E A NAÇÃO SEGUE (MUITO) DIVIDIDA

"A América foi brutalmente dividida desde sempre e o que acalma os ânimos de tempos em tempos é a riqueza geral e a sensação de privilégio e bem estar."

Por POR | CARLOS BORGES

Escrevo este editorial para o Grupo Gazeta, a convite da Editora-Chefe Fernanda Cirino, em meio a sentimentos confusos. Não sabemos, com precisão, qual o resultado e oficial das eleições norte-americanas deste ano, até o fechamento desta edição. Não apenas as atuais margens de vitória previstas para Joe Biden são muito pequenas, mas também o arrastão de processos, recontagens e outros recursos jurídicos que Donald Trump tem à mão, nos indicam que, com certeza mesmo, talvez só tenhamos um novo (ou velho) presidente lá para meados de dezembro.

Algumas lições, entretanto, já podem ser tiradas, independente de quem seja declarado vencedor. Seja ele o presidente ou não, eu sempre achei Joe Biden a escolha mais frágil no âmbito dos Democratas para enfrentar um personagem galvanizador e incendiário como Trump.

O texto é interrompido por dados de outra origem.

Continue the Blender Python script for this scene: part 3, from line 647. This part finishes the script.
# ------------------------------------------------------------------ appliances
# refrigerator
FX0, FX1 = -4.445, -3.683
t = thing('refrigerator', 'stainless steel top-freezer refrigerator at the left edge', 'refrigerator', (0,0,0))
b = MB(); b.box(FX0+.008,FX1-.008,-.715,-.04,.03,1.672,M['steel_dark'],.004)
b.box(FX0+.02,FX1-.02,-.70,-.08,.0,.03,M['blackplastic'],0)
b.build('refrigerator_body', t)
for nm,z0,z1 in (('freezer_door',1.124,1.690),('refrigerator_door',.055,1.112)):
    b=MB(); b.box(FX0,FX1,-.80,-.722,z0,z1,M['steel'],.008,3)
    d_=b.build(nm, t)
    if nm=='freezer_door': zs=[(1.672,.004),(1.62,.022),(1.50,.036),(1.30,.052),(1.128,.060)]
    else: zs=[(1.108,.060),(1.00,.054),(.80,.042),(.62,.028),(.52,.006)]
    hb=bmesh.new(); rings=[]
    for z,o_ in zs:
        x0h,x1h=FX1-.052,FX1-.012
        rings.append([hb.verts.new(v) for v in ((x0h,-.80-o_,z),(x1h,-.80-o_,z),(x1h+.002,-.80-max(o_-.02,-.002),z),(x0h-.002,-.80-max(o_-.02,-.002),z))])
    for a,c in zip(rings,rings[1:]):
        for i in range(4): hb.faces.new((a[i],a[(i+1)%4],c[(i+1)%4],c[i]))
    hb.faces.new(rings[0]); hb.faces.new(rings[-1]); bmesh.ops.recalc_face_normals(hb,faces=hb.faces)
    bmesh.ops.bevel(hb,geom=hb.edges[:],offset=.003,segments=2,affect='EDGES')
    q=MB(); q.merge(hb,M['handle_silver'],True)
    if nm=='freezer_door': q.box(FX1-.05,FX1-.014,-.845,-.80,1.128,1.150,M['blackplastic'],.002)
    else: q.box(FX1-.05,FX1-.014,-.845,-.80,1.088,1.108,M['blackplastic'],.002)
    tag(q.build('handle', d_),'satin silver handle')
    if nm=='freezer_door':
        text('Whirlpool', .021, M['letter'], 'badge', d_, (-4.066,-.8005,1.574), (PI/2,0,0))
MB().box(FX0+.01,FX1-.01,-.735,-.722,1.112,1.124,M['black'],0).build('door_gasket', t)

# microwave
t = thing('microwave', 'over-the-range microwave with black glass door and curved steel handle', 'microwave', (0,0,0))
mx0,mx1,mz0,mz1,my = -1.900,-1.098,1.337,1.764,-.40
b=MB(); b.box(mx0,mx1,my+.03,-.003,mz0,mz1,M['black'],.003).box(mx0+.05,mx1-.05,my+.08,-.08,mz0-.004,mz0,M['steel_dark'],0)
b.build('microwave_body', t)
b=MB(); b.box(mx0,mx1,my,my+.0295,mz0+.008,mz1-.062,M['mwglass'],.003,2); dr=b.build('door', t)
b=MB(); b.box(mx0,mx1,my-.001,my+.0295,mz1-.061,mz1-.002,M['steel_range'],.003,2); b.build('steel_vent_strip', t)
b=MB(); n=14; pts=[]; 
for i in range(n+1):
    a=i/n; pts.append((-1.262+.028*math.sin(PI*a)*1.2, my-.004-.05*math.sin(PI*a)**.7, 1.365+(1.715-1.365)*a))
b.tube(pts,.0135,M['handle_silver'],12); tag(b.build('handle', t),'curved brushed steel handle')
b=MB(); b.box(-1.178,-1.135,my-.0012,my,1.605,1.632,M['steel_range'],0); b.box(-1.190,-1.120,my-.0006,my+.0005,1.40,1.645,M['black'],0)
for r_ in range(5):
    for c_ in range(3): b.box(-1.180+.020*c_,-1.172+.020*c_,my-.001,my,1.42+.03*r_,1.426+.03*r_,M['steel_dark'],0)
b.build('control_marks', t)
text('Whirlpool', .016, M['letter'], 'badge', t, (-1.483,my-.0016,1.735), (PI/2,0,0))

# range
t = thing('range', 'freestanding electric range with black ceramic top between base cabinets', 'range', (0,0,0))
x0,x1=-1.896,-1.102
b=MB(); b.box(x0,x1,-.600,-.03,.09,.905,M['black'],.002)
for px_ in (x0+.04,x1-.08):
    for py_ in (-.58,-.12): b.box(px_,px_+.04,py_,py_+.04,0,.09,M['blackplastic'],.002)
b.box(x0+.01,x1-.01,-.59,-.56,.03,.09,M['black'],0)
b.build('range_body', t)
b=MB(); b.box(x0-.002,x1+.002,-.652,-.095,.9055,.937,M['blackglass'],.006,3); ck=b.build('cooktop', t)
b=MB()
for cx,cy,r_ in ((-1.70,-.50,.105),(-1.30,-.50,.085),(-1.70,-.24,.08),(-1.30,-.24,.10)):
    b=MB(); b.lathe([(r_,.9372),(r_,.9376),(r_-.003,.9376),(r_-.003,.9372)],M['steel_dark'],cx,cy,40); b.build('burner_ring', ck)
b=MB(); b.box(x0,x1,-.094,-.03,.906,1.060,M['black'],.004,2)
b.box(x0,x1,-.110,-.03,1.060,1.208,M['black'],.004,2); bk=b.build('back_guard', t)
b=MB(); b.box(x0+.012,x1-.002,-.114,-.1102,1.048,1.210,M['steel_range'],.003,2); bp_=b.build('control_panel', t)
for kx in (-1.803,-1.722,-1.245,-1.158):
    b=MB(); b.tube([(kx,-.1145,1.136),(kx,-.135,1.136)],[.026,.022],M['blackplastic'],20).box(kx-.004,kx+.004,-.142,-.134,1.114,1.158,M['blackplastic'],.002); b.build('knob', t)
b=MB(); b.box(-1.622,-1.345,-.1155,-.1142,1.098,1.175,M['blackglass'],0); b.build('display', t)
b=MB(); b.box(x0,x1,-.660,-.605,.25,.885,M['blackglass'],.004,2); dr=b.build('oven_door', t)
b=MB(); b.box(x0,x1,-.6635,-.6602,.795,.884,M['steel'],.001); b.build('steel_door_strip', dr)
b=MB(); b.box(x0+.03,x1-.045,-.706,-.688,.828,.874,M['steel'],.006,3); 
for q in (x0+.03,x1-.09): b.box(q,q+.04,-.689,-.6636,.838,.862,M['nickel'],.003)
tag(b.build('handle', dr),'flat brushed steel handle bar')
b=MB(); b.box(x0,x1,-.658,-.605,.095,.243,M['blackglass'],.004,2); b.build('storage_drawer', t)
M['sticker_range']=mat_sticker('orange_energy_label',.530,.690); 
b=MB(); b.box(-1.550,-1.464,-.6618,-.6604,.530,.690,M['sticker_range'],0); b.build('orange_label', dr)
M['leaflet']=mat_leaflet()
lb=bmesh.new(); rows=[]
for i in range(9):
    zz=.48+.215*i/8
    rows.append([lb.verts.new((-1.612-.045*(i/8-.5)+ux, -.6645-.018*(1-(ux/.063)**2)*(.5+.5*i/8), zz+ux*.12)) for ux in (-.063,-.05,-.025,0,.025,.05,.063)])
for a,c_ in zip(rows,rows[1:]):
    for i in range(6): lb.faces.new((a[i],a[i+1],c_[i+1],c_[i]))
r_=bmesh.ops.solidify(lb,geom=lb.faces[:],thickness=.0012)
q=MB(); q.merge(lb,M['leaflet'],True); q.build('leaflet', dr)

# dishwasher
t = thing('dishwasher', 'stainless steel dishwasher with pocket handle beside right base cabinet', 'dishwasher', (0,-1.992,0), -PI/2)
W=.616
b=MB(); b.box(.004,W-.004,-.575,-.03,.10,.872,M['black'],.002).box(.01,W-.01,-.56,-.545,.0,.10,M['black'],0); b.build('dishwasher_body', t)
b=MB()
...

Não importa qual seja o perfil dos que adoram e seguem Trump, o fato é que o atual presidente tem essa capacidade de apaixonar seus seguidores, mesmo que eles não parem um minuto para refletir sobre as reais motivações por trás de tal paixão.

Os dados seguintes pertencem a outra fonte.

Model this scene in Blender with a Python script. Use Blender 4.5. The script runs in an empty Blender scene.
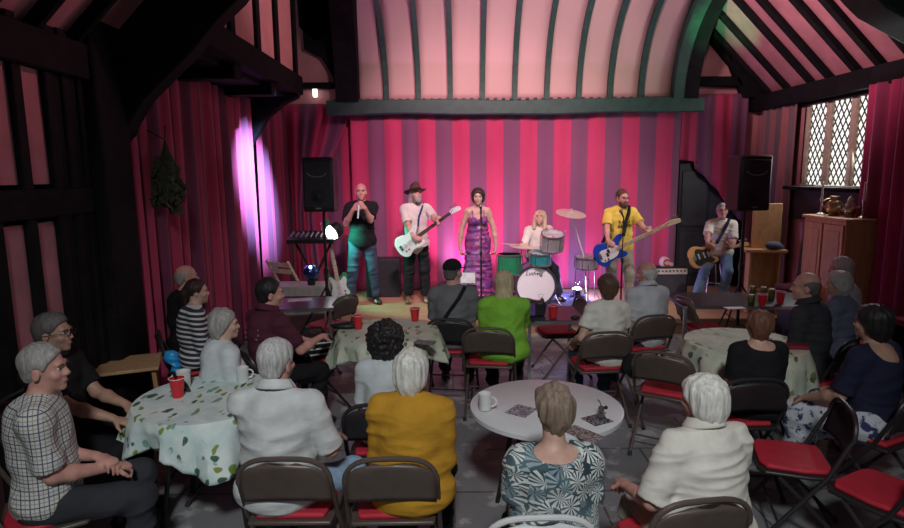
import bpy, math, random
import numpy as np
from mathutils import Vector, Matrix
random.seed(7); RNG = np.random.RandomState(5)
SC = bpy.context.scene
COL = SC.collection
PI = math.pi
# ------------------------------------------------------------------ camera
W, H, F = 904, 528, 600.0
CAM_Z = 2.1; YH = 173.0
PITCH = math.atan((H/2-YH)/F); ROLL = math.radians(-0.5)
CAMP = Vector((0, 0, CAM_Z))
FWD = Vector((0, math.cos(PITCH), -math.sin(PITCH)))
UP0 = Vector((0, math.sin(PITCH), math.cos(PITCH)))
RT0 = Vector((1, 0, 0))
RT = RT0*math.cos(ROLL) + UP0*math.sin(ROLL)
UP = UP0*math.cos(ROLL) - RT0*math.sin(ROLL)
def ray(px, py):
    return FWD + RT*((px-W/2)/F) - UP*((py-H/2)/F)
def atz(px, py, z):
    r = ray(px, py); return CAMP + r*((z-CAM_Z)/r.z)
def atd(px, py, d):
    r = ray(px, py); return CAMP + r*(d/r.y)
def atx(px, py, x):
    r = ray(px, py); return CAMP + r*(x/r.x)
cd = bpy.data.cameras.new('camera'); cam = bpy.data.objects.new('camera', cd); COL.objects.link(cam)
cd.sensor_width = 36; cd.lens = F/W*36; cd.clip_end = 200; cd.clip_start = .05
M3 = Matrix((RT, UP, -FWD)).transposed()
cam.matrix_world = Matrix.Translation(CAMP) @ M3.to_4x4()
SC.camera = cam

# ------------------------------------------------------------------ materials
class NT:
    def __init__(s, name):
        s.m = bpy.data.materials.new(name); s.m.use_nodes = True
        s.t = s.m.node_tree; s.b = s.t.nodes['Principled BSDF']
    def n(s, typ, **kw):
        nd = s.t.nodes.new('ShaderNode'+typ)
        for k, v in kw.items():
            if k in nd.inputs: nd.inputs[k].default_value = v
            else: setattr(nd, k, v)
        return nd
    def l(s, a, b): s.t.links.new(a, b)
    def coord(s, kind='Object', scale=(1,1,1), rot=(0,0,0)):
        tc = s.n('TexCoord'); mp = s.n('Mapping'); mp.inputs['Scale'].default_value = scale; mp.inputs['Rotation'].default_value = rot
        s.l(tc.outputs[kind], mp.inputs['Vector']); return mp.outputs['Vector']
    def noise(s, vec, scale, detail=4, rough=.6):
        nz = s.n('TexNoise'); nz.inputs['Scale'].default_value = scale; nz.inputs['Detail'].default_value = detail; nz.inputs['Roughness'].default_value = rough
        if vec is not None: s.l(vec, nz.inputs['Vector'])
        return nz.outputs['Fac']
    def ramp(s, fac, stops, interp='LINEAR'):
        r = s.n('ValToRGB'); r.color_ramp.interpolation = interp; e = r.color_ramp.elements
        while len(e) < len(stops): e.new(.5)
        for i, (p, c) in enumerate(stops):
            e[i].position = p; e[i].color = (c[0], c[1], c[2], 1)
        s.l(fac, r.inputs['Fac']); return r.outputs['Color']
    def math(s, op, a, b=None, c=None):
        nd = s.n('Math', operation=op)
        for i, v in enumerate((a, b, c)):
            if v is None: continue
            if isinstance(v, (int, float)): nd.inputs[i].default_value = v
            else: s.l(v, nd.inputs[i])
        return nd.outputs[0]
    def mix(s, fac, a, b, blend='MIX'):
        nd = s.n('Mix', data_type='RGBA', blend_type=blend)
        for sock, v in ((nd.inputs['Factor'], fac), (nd.inputs[6], a), (nd.inputs[7], b)):
            if isinstance(v, (int, float)): sock.default_value = v
            elif isinstance(v, (tuple, list)): sock.default_value = (v[0], v[1], v[2], 1)
            else: s.l(v, sock)
        return nd.outputs[2]
    def sep(s, vec):
        nd = s.n('SeparateXYZ'); s.l(vec, nd.inputs[0]); return nd.outputs
    def bump(s, hgt, strength=.3, dist=.01):
        b = s.n('Bump'); b.inputs['Strength'].default_value = strength; b.inputs['Distance'].default_value = dist
        s.l(hgt, b.inputs['Height']); s.l(b.outputs['Normal'], s.b.inputs['Normal'])
    def base(s, col):
        if isinstance(col, (tuple, list)): s.b.inputs['Base Color'].default_value = (col[0], col[1], col[2], 1)
        else: s.l(col, s.b.inputs['Base Color'])
    def rough(s, r, metal=0, spec=None):
        s.b.inputs['Roughness'].default_value = r; s.b.inputs['Metallic'].default_value = metal
        if spec is not None: s.b.inputs['Specular IOR Level'].default_value = spec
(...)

Isso me faz crer que Joe Biden, com certeza, não terá capacidade de "unir" um país que sempre foi desunido e até teve uma sangrenta Guerra Civil para que uma parte "progressista" impusesse sua vontade sobre outra parte "escravagista". A América foi brutalmente dividida desde sempre e o que acalma os ânimos de tempos em tempos, é a riqueza geral e a sensação de privilégio e bem estar que a grande maioria dos norte-americanos sempre sentiram.

O "mapa" dessas eleições revela uma acentuação ainda maior dessa bipolaridade. Se antes era uma divisão entre estados azuis e estados vermelhos, agora há a divisão entre porções azuis e vermelhas dentro da maioria dos estados.

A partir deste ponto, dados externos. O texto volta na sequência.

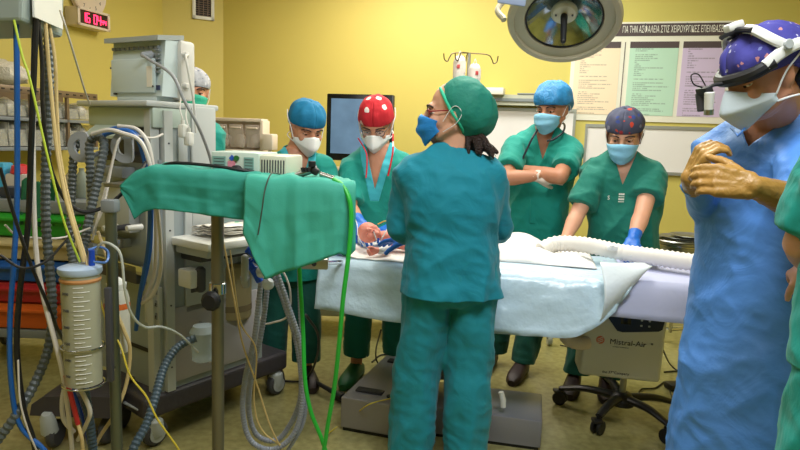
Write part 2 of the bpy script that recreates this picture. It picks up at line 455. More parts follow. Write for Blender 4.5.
def mask_mesh(c, R, s, mat, parent, kind='surgical', drop=0.0):
    c = V(c); s0 = s; s = s * 1.07; c = c + R @ V((0, 0.002, 0.004))
    def fn(u, v):
        x = u * 2 - 1; a = x * 1.32
        if kind == 'surgical':
            top = -0.006 - 0.026 * abs(x) ** 1.5; bot = -0.116 + 0.05 * abs(x) ** 1.8
            z = top + (bot - top) * v; out = 0.106 + 0.020 * math.sin(PI * min(1, v * 1.05)) - 0.016 * v ** 2
            out += 0.0035 * math.sin(v * 15) * (1 - abs(x) ** 3)
            bx = 0.073 - 0.010 * v
            return c + R @ (V((bx * math.sin(a), 0.018 + (out - 0.018) * math.cos(a) ** 0.8, z)) * s)
        top = -0.002 - 0.04 * abs(x) ** 1.3; bot = -0.118 + 0.058 * abs(x) ** 1.4
        z = top + (bot - top) * v
        ridge = (1 - abs(x)) ** 0.8; out = 0.100 + 0.044 * max(0.0, 1 - abs(2 * v - 0.95)) ** 0.8 - 0.012 * v
        bx = 0.071
        return c + R @ (V((bx * x / (1 + 0.12 * (1 - abs(x))), 0.022 + (out - 0.022) * (0.25 * ridge + 0.75 * math.cos(x * 1.5) ** 0.9), z)) * s)
    nm = 'face_mask'
    o = build(MB().grid(fn, 26, 16), nm, mat, parent, ang=50); solid(o, 0.0015, 0)
    for q in (-1, 1):
        mb = MB()
        ex = (q * 0.080, -0.018, 0.018)
        if kind == 'surgical':
            A = V((q * 0.0715, 0.03, -0.034)); B_ = V((q * 0.066, 0.03, -0.068))
            mb.tube([c + R @ (V(p) * s) for p in spl([A, (q * 0.083, 0.0, 0.010), (q * 0.088, -0.02, 0.012), (q * 0.086, -0.032, -0.01), (q * 0.080, -0.012, -0.042), B_], 5)], 0.0012 * s, n=6)
        else:
            A = V((q * 0.0715, 0.03, -0.044)); B_ = V((q * 0.069, 0.03, -0.062))
            mb.tube([c + R @ (V(p) * s) for p in spl([A, (q * 0.082, 0.0, 0.0), (q * 0.090, -0.035, 0.028), (q * 0.084, -0.07, 0.05)], 5)], 0.0025 * s, n=6)
            build(mb, 'head_strap', m_strap, o); mb = MB()
            mb.tube([c + R @ (V(p) * s) for p in spl([B_, (q * 0.076, 0.0, -0.062), (q * 0.070, -0.05, -0.068), (q * 0.03, -0.09, -0.06)], 5)], 0.0025 * s, n=6)
        build(mb, 'head_strap' if kind == 'n95' else 'ear_loop', m_strap, o)
    return o
def hand_prims(mb, wr, d, palm, s=1.0, curl=(0.5, 0.5, 0.5), spread=0.12, thumb=0.6, side=1, fat=1.0, thumb_curl=0.3):
    """wr wrist point, d direction of the hand, palm = palm normal (curl goes towards it), side=+1/-1 where the thumb is"""
    wr = V(wr); d = V(d).normalized(); palm = V(palm); palm = (palm - d * palm.dot(d)).normalized(); x = d.cross(palm).normalized() * side
    def pt(a, b, c_): return wr + (d * a + x * b + palm * c_) * s
    for b, e in ((-0.030, 0.082), (-0.011, 0.088), (0.010, 0.088), (0.030, 0.084)):
        mb.cap_(pt(0.005, b * 0.55, 0), pt(e - 0.004, b, 0), 0.0175 * s * fat, 0.0125 * s * fat)
    mb.cap_(pt(0.02, 0.02, 0.008), pt(0.06, 0.032, 0.008), 0.016 * s, 0.014 * s)
    for k, (b, L) in enumerate(((0.031, 0.068), (0.011, 0.078), (-0.010, 0.073), (-0.030, 0.056))):
        p = pt(0.086, b, 0); ang = 0.0; lat = (b / 0.03) * spread
        cs = curl if isinstance(curl, tuple) else (curl,) * 3
        r = 0.0092 * s * fat * (0.92 if k == 3 else 1)
        for j, fr_ in enumerate((0.46, 0.30, 0.24)):
            ang += cs[j] * (1 + 0.08 * k)
            dv = (d * math.cos(ang) + palm * math.sin(ang) + x * lat * math.cos(ang)).normalized()
            q = p + dv * L * fr_ * s; mb.cap_(p, q, r, r * 0.9, n=10); p = q; r *= 0.9
    p = pt(0.022, 0.026, 0.008); ang = 0.0
    tv = (d * 0.62 + x * thumb + palm * 0.35).normalized()
    for j, (L, r) in enumerate(((0.040, 0.0135), (0.032, 0.0115), (0.026, 0.0102))):
        q = p + tv * L * s; mb.cap_(p, q, r * s * fat, r * 0.88 * s * fat, n=10); p = q
        tv = (tv + (palm * 0.6 + d * 0.35 - x * 0.5) * thumb_curl).normalized()
def glove(parent, mat, wr, d, palm, cuff_from=None, cuff_r=0.036, name='glove', **k):
    mb = MB(); hand_prims(mb, wr, d, palm, fat=1.1, **k)
    if cuff_from is not None:
        mb.cap_(V(cuff_from), V(wr), cuff_r, 0.028)
    co, no, fs = blob(mb, 0.0042, 3, 0.5)
    co = folds(co, no, 0.0012, (40, 40, 30))
    return mesh_obj(name, co, fs, None, mat, parent, ang=None)

TOP = [(0.082, 0.066, 0.060), (0.052, 0.10, 0.072), (0.022, 0.16, 0.088), (-0.03, 0.198, 0.104), (-0.10, 0.192, 0.118), (-0.18, 0.178, 0.124)]
def ring(c, a, b, R, n=28, p=2.3):
    out = []
    for k in range(n):
        t = 2 * PI * k / n; ct, st = math.cos(t), math.sin(t)
        out.append(c + R.col[0] * (a * math.copysign(abs(ct) ** (2 / p), ct)) + R.col[1] * (b * math.copysign(abs(st) ** (2 / p), st)))
    return out
def yawR(f):
    f = V(f); f.z = 0; f.normalize(); r = f.cross(V((0, 0, 1)))
    return Matrix((r, f, V((0, 0, 1)))).transposed()
def torso(mb, S, Pv, R, w=1.0, d=1.0, belly=0.0, lo=None, ease=0.0, hips=(0.17, 0.125), fshift=None):
    """S = point between the shoulders at acromion height, Pv = pelvis centre; lo = list of extra rings (t beyond pelvis, a, b)"""
    S = V(S); Pv = V(Pv); L = (Pv - S); rings = []
    for dz, a, b in TOP:
        t = -dz / L.length if dz < 0 else 0
        c = S + L * t + V((0, 0, dz if dz > 0 else 0)) + (R.col[1] * (0.012 * dz / 0.075) if dz > 0 else V((0, 0, 0)))
        k = ease if dz < 0.02 else ease * 0.2
        rings.append(ring(c, a * w + k, b * d + k, R))
    wa = (0.155 * w, 0.112 * d + belly)
    rings.append(ring(S.lerp(Pv, 0.62) + R.col[1] * belly * 0.6, wa[0] + ease, wa[1] + ease, R))
    rings.append(ring(S.lerp(Pv, 0.82) + R.col[1] * belly * 0.6, (wa[0] + hips[0] * w) / 2 + ease, (wa[1] + hips[1]) / 2 + ease, R))
    rings.append(ring(Pv, hips[0] * w + ease, hips[1] * d + belly * 0.6 + ease, R))
    for t, a, b in (lo or []): rings.append(ring(Pv + L.normalized() * t, a, b, R))
    mb.loft([list(reversed(r)) for r in rings])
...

Ainda que perca a eleição, Trump sai, na minha opinião, fortalecido. Mais ainda a ideia do "Trumpismo", que é alçado à condição de "Partido" dentro do Partido Republicano. Que ninguém se surpreenda se Donald Trump "culpar" o Partido Republicano por sua eventual derrota e usar esse discurso de "traição" como trampolim para o seu mais sonhado projeto: seu próprio Partido o "MAG" (Make America Great), no qual ele seria senhor absoluto. Aliás, ser senhor absoluto das situações é um desejo nunca disfarçado por ele.

A "outra" eleição, que temos ainda não esteja completamente resolvida, aponta para um quadro ainda mais complexo. Um "empate" de cadeiras no Senado, que faria da Vice-Presidente Kamala Harris ou do Vide Presidente Mike Pence, o "Voto de Minerva". Caso a vitória de Biden seja confirmada e o empate no Senado sacramentado, teremos um governo democrata com maioria total, no Executivo, Senado e Câmara de Representantes. Isso dá uma certa tranquilidade para Biden tentar reconstruir parte do que Trump implodiu. Mas com uma Suprema Corte com 6 conservadores x 3 progressistas, o impasse segue vivo.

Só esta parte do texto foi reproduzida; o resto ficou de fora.